What you have to do: Restate each line word for word. Leave out every picture.

==== Supplied information ====

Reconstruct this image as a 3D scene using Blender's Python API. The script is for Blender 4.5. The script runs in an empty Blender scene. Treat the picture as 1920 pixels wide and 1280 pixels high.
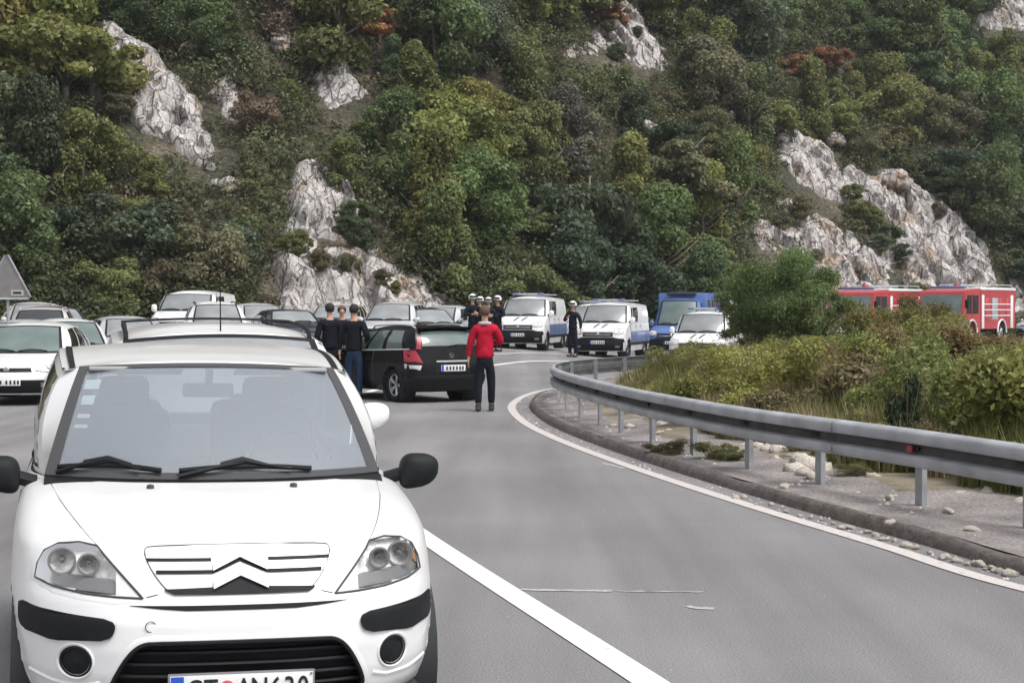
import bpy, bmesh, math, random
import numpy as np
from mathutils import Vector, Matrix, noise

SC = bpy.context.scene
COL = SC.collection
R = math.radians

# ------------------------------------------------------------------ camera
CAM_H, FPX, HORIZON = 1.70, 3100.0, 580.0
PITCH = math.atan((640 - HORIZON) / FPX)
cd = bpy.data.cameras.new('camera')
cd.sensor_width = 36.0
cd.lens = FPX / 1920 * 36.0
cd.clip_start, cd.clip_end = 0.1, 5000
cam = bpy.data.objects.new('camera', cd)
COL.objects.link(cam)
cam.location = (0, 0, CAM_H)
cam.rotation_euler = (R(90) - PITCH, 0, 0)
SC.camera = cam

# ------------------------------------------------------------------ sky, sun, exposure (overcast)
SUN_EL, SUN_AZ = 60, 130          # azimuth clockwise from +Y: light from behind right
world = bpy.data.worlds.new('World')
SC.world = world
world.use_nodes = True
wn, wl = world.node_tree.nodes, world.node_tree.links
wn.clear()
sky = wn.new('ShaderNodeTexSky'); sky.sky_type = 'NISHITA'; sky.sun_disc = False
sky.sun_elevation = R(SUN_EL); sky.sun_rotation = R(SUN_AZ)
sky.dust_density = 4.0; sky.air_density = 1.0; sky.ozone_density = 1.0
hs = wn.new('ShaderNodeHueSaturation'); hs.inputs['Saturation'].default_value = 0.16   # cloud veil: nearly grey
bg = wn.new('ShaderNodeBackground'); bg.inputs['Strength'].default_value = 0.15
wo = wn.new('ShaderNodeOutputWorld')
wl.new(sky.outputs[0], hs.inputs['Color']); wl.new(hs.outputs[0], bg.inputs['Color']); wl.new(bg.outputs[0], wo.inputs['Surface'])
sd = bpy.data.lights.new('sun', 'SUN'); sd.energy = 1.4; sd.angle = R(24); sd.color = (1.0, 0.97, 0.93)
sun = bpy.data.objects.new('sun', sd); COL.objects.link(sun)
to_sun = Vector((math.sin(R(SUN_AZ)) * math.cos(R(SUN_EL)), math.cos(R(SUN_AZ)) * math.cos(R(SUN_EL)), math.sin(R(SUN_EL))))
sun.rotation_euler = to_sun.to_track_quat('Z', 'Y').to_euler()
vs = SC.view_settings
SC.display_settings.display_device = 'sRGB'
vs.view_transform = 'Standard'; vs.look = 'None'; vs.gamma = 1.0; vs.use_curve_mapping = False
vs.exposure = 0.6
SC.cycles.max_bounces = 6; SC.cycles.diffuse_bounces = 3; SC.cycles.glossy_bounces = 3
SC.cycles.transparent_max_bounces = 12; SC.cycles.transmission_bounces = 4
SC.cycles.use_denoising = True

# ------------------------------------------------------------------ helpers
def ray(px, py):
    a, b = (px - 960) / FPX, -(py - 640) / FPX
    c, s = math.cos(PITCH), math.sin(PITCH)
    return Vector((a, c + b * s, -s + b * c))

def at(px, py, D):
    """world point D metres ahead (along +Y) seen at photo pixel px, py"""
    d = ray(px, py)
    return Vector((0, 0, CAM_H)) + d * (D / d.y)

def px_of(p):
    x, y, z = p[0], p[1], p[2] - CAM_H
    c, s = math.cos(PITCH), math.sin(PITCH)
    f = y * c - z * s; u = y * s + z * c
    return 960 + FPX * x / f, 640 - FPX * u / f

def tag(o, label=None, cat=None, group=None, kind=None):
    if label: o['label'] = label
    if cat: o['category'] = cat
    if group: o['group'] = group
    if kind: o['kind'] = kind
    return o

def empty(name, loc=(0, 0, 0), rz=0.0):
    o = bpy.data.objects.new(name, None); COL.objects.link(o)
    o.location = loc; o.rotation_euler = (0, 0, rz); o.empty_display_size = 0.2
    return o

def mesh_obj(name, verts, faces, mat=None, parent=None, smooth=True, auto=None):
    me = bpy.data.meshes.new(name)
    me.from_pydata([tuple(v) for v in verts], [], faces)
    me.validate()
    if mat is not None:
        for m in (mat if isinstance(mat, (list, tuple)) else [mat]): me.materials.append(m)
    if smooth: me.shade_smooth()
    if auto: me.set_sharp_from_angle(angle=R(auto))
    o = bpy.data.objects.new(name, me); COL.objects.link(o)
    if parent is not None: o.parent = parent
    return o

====

Answer to this exercise:
Reconstruct this image as a 3D scene using Blender's Python API. The script is for Blender 4.5. The script runs in an empty Blender scene. Treat the picture as 1920 pixels wide and 1280 pixels high.
import bpy, bmesh, math, random
import numpy as np
from mathutils import Vector, Matrix, noise

SC = bpy.context.scene
COL = SC.collection
R = math.radians

# ------------------------------------------------------------------ camera
CAM_H, FPX, HORIZON = 1.70, 3100.0, 580.0
PITCH = math.atan((640 - HORIZON) / FPX)
cd = bpy.data.cameras.new('camera')
cd.sensor_width = 36.0
cd.lens = FPX / 1920 * 36.0
cd.clip_start, cd.clip_end = 0.1, 5000
cam = bpy.data.objects.new('camera', cd)
COL.objects.link(cam)
cam.location = (0, 0, CAM_H)
cam.rotation_euler = (R(90) - PITCH, 0, 0)
SC.camera = cam

# ------------------------------------------------------------------ sky, sun, exposure (overcast)
SUN_EL, SUN_AZ = 60, 130          # azimuth clockwise from +Y: light from behind right
world = bpy.data.worlds.new('World')
SC.world = world
world.use_nodes = True
wn, wl = world.node_tree.nodes, world.node_tree.links
wn.clear()
sky = wn.new('ShaderNodeTexSky'); sky.sky_type = 'NISHITA'; sky.sun_disc = False
sky.sun_elevation = R(SUN_EL); sky.sun_rotation = R(SUN_AZ)
sky.dust_density = 4.0; sky.air_density = 1.0; sky.ozone_density = 1.0
hs = wn.new('ShaderNodeHueSaturation'); hs.inputs['Saturation'].default_value = 0.16   # cloud veil: nearly grey
bg = wn.new('ShaderNodeBackground'); bg.inputs['Strength'].default_value = 0.15
wo = wn.new('ShaderNodeOutputWorld')
wl.new(sky.outputs[0], hs.inputs['Color']); wl.new(hs.outputs[0], bg.inputs['Color']); wl.new(bg.outputs[0], wo.inputs['Surface'])
sd = bpy.data.lights.new('sun', 'SUN'); sd.energy = 1.4; sd.angle = R(24); sd.color = (1.0, 0.97, 0.93)
sun = bpy.data.objects.new('sun', sd); COL.objects.link(sun)
to_sun = Vector((math.sin(R(SUN_AZ)) * math.cos(R(SUN_EL)), math.cos(R(SUN_AZ)) * math.cos(R(SUN_EL)), math.sin(R(SUN_EL))))
sun.rotation_euler = to_sun.to_track_quat('Z', 'Y').to_euler()
vs = SC.view_settings
SC.display_settings.display_device = 'sRGB'
vs.view_transform = 'Standard'; vs.look = 'None'; vs.gamma = 1.0; vs.use_curve_mapping = False
vs.exposure = 0.6
SC.cycles.max_bounces = 6; SC.cycles.diffuse_bounces = 3; SC.cycles.glossy_bounces = 3
SC.cycles.transparent_max_bounces = 12; SC.cycles.transmission_bounces = 4
SC.cycles.use_denoising = True

# ------------------------------------------------------------------ helpers
def ray(px, py):
    a, b = (px - 960) / FPX, -(py - 640) / FPX
    c, s = math.cos(PITCH), math.sin(PITCH)
    return Vector((a, c + b * s, -s + b * c))

def at(px, py, D):
    """world point D metres ahead (along +Y) seen at photo pixel px, py"""
    d = ray(px, py)
    return Vector((0, 0, CAM_H)) + d * (D / d.y)

def px_of(p):
    x, y, z = p[0], p[1], p[2] - CAM_H
    c, s = math.cos(PITCH), math.sin(PITCH)
    f = y * c - z * s; u = y * s + z * c
    return 960 + FPX * x / f, 640 - FPX * u / f

def tag(o, label=None, cat=None, group=None, kind=None):
    if label: o['label'] = label
    if cat: o['category'] = cat
    if group: o['group'] = group
    if kind: o['kind'] = kind
    return o

def empty(name, loc=(0, 0, 0), rz=0.0):
    o = bpy.data.objects.new(name, None); COL.objects.link(o)
    o.location = loc; o.rotation_euler = (0, 0, rz); o.empty_display_size = 0.2
    return o

def mesh_obj(name, verts, faces, mat=None, parent=None, smooth=True, auto=None):
    me = bpy.data.meshes.new(name)
    me.from_pydata([tuple(v) for v in verts], [], faces)
    me.validate()
    if mat is not None:
        for m in (mat if isinstance(mat, (list, tuple)) else [mat]): me.materials.append(m)
    if smooth: me.shade_smooth()
    if auto: me.set_sharp_from_angle(angle=R(auto))
    o = bpy.data.objects.new(name, me); COL.objects.link(o)
    if parent is not None: o.parent = parent
    return o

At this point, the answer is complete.